Anyhoo, this morning I learned that the Middle Gel had got a gig with a friend of hers today helping out as chaperones/baby-sitters at a 6 y.o.’s birthday party here in our part of the suburbs of Your Imperial City.

She got back four hours later to announce that not only had the family brought in a giant water slide (which caused several injuries, apparently), but that they had also hired out a petting zoo for the celebration.

A petting zoo.  Hired out.  At your own home.

Any friends of the decanter hear of this sort of kiddy birthday entertainment before?

I just googled “petting zoo parties at home” and got something north of 2 million hits so it must be a thing, but such an entertainment option is certainly news to me.  Back in the day we had a few magicians and one-man-bands drop by Port Swiller Manor for various Gel birthdays, but it simply never occurred to me to put a couple cages of rabbits and chickens, plus a staked goat and sheep or two, out on the grounds.

I’m reminded by all this of a friend of my misspent yoot back in South Texas.  His father was a veterinarian and he was big in 4-H.  Their suburban lot was basically a farm yard, with flocks of sheep, herds of goats, and hutches full of rabbits.  (I think he even had a calf at one point.)  My friend would often come to school with long, hideous scratches down his forearms from where the rabbits had got him and big, ugly bruises on his legs from kicks and butts by the goats.   I know he’d been hard at work tending these various beasts since he was a small lad and, although he appreciated them from an animal husbandry standpoint, had no illusions whatsoever about their cuteness or cuddliness.

Wonder what my old friend would make of this kind of entertainment?

 

 

Greetings, my fellow port swillers!

Eldest Gel called to chat with ol’ Robbo yesterday.  She’s taking a medieval history course called something like “Myths and Legends” in which the class compares the popular notions of various historickal figures with what is actually known about them.  Among said figures, I believe the Gel mentioned Charlemagne, St.
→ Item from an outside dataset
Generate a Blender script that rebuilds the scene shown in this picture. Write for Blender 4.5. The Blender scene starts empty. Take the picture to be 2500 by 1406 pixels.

Joan of Arc, El Cid, Eleanor of Aquitaine, Genghis Khan and Saladin.  The prof, apparently, has already made clear that the last of this group is her favorite, so I warned the Gel to stand by for mischief.  (I also already know exactly what is going to be said about El Cid – that he was nothing more than a blood-thirsty hooligan terrorizing Spain while the Moors studied the higher philosophies and maths in their lovely civilization at Cordoba.  Bank on it.)

 

Anyhoo, they’re apparently starting out with King Arthur and what the Gel wanted to know is if I thought he was a real person.  I told her that I like to believe he did indeed exist.  Not the Grail Quest or the knights-errant-slaying-ogres Arthur, which was obviously a Middle Ages invention, but something more like a 5th or 6th Century warlord, probably Romanized, possibly Christian, who united the Britons and drove back the Saxon invasion for a brief period.  I’ve no idea what the Scholarship says these days, but I’ve always loved this notion of the last brief holdout of Civilization before the Dark Ages set in.  I also have a very hard time believing that with all the myths and legends that were piled on him over the centuries, there wasn’t actually a historickal Arthur underneath.

I’ll be interested to hear the class’s take on this.